▶ _GIVEN MATERIAL_
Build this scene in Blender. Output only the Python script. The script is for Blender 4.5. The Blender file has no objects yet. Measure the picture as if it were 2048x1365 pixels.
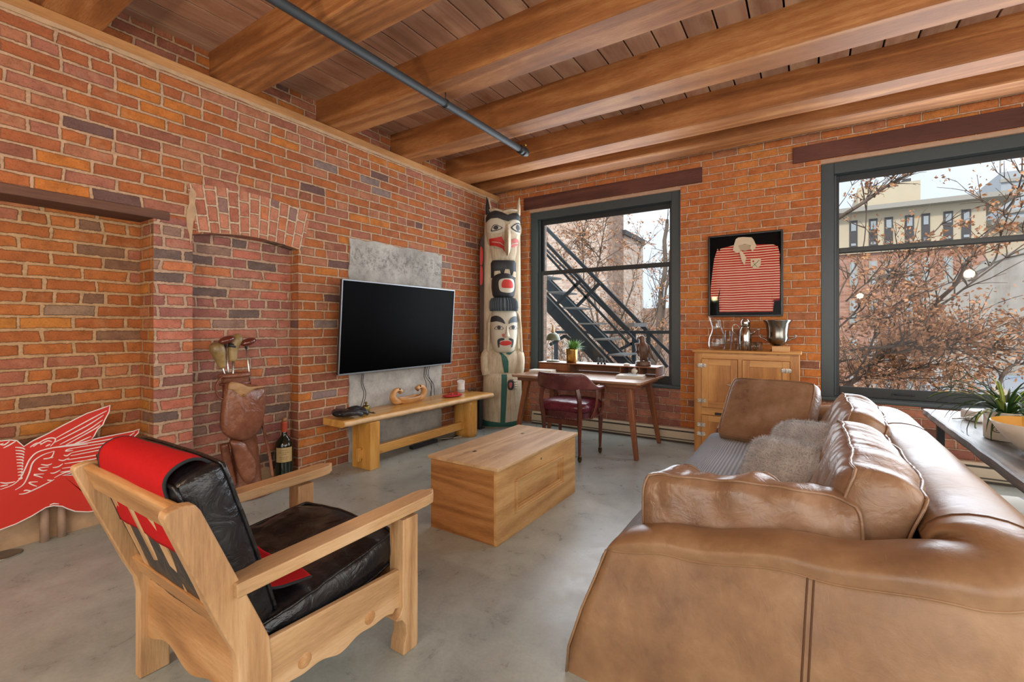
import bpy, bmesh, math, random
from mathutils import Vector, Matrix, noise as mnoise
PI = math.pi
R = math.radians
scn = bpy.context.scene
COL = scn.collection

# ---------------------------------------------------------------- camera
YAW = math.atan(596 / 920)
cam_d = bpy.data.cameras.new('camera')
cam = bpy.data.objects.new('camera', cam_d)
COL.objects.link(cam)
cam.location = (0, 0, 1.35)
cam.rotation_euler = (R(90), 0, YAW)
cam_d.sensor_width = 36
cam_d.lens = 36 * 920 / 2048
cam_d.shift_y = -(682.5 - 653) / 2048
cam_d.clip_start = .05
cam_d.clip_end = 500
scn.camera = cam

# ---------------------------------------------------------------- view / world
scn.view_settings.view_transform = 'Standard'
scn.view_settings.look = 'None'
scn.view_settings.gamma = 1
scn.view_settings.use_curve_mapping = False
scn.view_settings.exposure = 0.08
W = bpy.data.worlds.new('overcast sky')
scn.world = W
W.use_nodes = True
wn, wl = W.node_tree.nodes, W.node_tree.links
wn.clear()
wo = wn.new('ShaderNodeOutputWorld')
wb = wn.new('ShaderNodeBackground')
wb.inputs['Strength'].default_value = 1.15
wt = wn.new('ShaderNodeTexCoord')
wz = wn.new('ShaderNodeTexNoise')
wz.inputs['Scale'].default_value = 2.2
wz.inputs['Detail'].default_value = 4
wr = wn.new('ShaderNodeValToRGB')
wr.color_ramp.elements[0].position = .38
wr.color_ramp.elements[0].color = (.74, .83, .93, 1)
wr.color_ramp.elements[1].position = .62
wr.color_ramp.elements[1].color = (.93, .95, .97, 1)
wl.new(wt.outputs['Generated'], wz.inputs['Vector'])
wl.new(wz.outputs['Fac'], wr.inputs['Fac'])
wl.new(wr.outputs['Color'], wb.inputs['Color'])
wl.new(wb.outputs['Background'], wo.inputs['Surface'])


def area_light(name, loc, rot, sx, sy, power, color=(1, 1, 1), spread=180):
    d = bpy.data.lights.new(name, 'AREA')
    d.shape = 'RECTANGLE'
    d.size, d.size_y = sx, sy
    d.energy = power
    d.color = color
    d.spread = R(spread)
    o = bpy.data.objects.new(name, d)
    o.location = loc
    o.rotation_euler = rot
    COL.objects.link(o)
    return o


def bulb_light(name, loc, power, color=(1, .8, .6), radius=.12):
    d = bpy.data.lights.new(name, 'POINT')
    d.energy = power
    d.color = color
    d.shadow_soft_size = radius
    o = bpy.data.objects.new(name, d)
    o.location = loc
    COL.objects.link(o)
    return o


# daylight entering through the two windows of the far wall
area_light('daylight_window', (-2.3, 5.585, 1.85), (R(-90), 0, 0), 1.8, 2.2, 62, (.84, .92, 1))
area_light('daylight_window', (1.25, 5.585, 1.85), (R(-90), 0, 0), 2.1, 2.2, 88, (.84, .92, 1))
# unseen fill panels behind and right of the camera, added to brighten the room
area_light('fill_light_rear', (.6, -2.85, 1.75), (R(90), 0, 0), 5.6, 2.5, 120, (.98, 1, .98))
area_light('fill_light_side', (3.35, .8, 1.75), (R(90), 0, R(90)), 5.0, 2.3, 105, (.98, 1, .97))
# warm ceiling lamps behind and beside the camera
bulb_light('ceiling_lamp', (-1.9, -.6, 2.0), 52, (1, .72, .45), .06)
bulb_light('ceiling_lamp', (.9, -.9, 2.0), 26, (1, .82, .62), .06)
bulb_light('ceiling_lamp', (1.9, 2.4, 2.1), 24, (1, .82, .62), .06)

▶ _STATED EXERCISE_
Leave the pictures out and please restate exactly the lines running from the start of the material through the one with "scn.camera = cam".

▶ _TASK ANSWER_
Build this scene in Blender. Output only the Python script. The script is for Blender 4.5. The Blender file has no objects yet. Measure the picture as if it were 2048x1365 pixels.
import bpy, bmesh, math, random
from mathutils import Vector, Matrix, noise as mnoise
PI = math.pi
R = math.radians
scn = bpy.context.scene
COL = scn.collection

# ---------------------------------------------------------------- camera
YAW = math.atan(596 / 920)
cam_d = bpy.data.cameras.new('camera')
cam = bpy.data.objects.new('camera', cam_d)
COL.objects.link(cam)
cam.location = (0, 0, 1.35)
cam.rotation_euler = (R(90), 0, YAW)
cam_d.sensor_width = 36
cam_d.lens = 36 * 920 / 2048
cam_d.shift_y = -(682.5 - 653) / 2048
cam_d.clip_start = .05
cam_d.clip_end = 500
scn.camera = cam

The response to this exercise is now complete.